The Investment Column: Take profits on SJP as 50% growth is unsustainable
Our view: Take profits
Share price: 331p (+13p)
St James's Place, the upmarket wealth management business, once again smashed analysts' expectations yesterday, as it unveiled yet another set of top-drawer results.
Pre-tax operating profits at £80m - up more than 50 per cent on the same period last year - were more than 10 per cent above City estimates. New business leapt an impressive 55 per cent on the first half of 2005.
SJP has more than 1,110 advisers. They make up a distribution network which then passes business on to the company's own products. For the sectors where the group has no appetite to launch its own offering, it outsources to other industry players.
Although the financial services industry as a whole has had mixed fortunes over the past few years - as Britain's savings culture has dwindled in the wake of a harsh bear market and a string of mis-selling scandals - SJP has consistently delivered phenomenal growth.
There have been a number of factors driving its success. The key has been the resilience of its target market: wealthy individuals who need advice regardless of the broader market sentiment.
Also, changes to pensions laws earlier this year have had a big effect on the rich in this country. This has brought SJP an incredible volume of new customers and the company believes the trend will continue over the coming months and years.
The only downside to SJP today is its valuation. Trading at 1.6 times its embedded value - a common measure of life insurers' worth - it is well ahead of its peers, many of whom trade closer to 1.3. Even after a 15 per cent increase in its dividend yesterday, its yield is very small.
While there is surely more upside to come, growth of 50 per cent is unsustainable, and the group's valuation must come back down to more reasonable levels at some stage soon. Now is the time for existing shareholders to take profits.
Games Workshop Group
Our view: Avoid
Share price: 327.75p (+36.75p)
2006 has been an annus horribilis for Games Workshop Group, the maker of table-top war games. The company's management will be hoping that yesterday's full-year results mark the nadir for the group. The figures showed Games Workshop recorded a 73 per cent slump in pre-tax profits to £3.7m for the 12 months to 28 May.
Largely to blame for the slump is what the group has described as the bursting of the Lord of the Rings "bubble". Games Workshop had invested heavily in a new game to be sold alongside the series of hit films based on JRR Tolkien's books. However, with the passing of hype surrounding the films, customers have deserted the group.

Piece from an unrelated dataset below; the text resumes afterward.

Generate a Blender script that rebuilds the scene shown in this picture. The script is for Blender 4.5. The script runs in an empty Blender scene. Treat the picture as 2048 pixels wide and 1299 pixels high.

Matters have been made worse by falling sales to smaller retailers in the US. Many have been forced to close amid growing competition from giants such as Wal-Mart.
Meanwhile, ever falling prices of computer consoles must also be a long-term concern for the company as it is likely to prompt customers, mainly teenage boys, to increasingly shun its highly complicated games in favour of the likes of Lara Croft and the latest version of Fifa soccer.
To its credit, Games Workshop managed to reduce its overheads by £2.8m during the year and trading enjoyed an improvement during the spring. But it is not clear whether the company has really turned the corner.
Although it will pay a dividend of 19p a share (leaving the stock on a yield of 5.7 per cent), this is not covered by earnings and will be paid by extra borrowings. With the company trading at more than 35 times forecast earnings for 2007, its shares are best avoided.